Бывает, мы знаем это из истории литературы, вот такое мучительное неопределенное положение, в котором зависают на время даже самые талантливые писа-тели. Ближайший пример — Юрий Трифонов. Уже достаточно известный, популярный прозаик (“Студенты”, “Утоление жажды”, “Отблеск костра” и т. д.) для литературы оставался “одним из талантливых” (“наиболее читаемых”, “остросо-временных” и проч.) писателей. И толь-ко появление повести “Обмен” и книги рассказов “Кепка с большим козырьком” заставило читателя понять, с кем он имеет дело. После этих книг он стал не “одним из...”, а единственным — Юрием Трифоновым. И потом, перечитывая “Утоление жажды” или его ранние рассказы, читатели удивлялись: как же так, ведь он уже б ы л в этих рассказах, почему не видели?

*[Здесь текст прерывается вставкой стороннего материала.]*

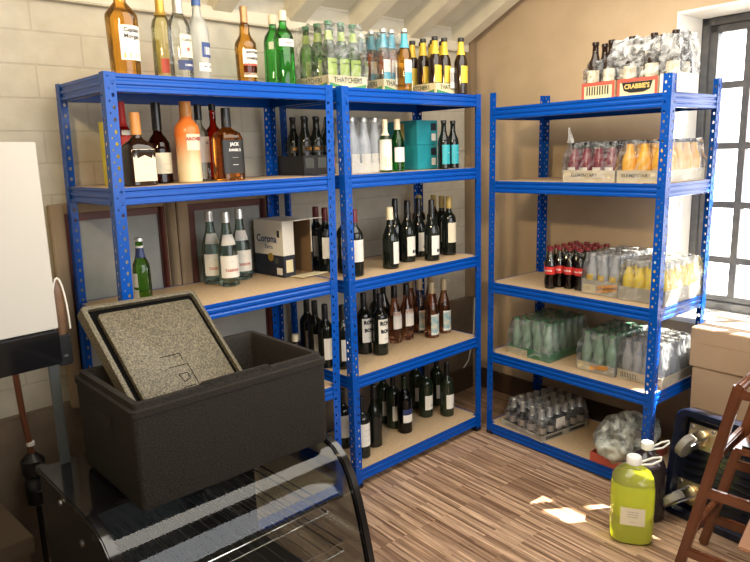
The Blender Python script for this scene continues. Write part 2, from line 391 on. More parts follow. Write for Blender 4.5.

Возможно, так и мы будем перечитывать завтра алексеевские рассказы. В этом я почти не сомневаюсь, потому что на одних “литературных мускулах”, на одном усилии такого мастерства, как у Алексеева, не достигают. Остается на-деяться, что “инкубационный период” его затянется не слишком надолго и мы уже в ближайшее время откроем для себя нового писателя.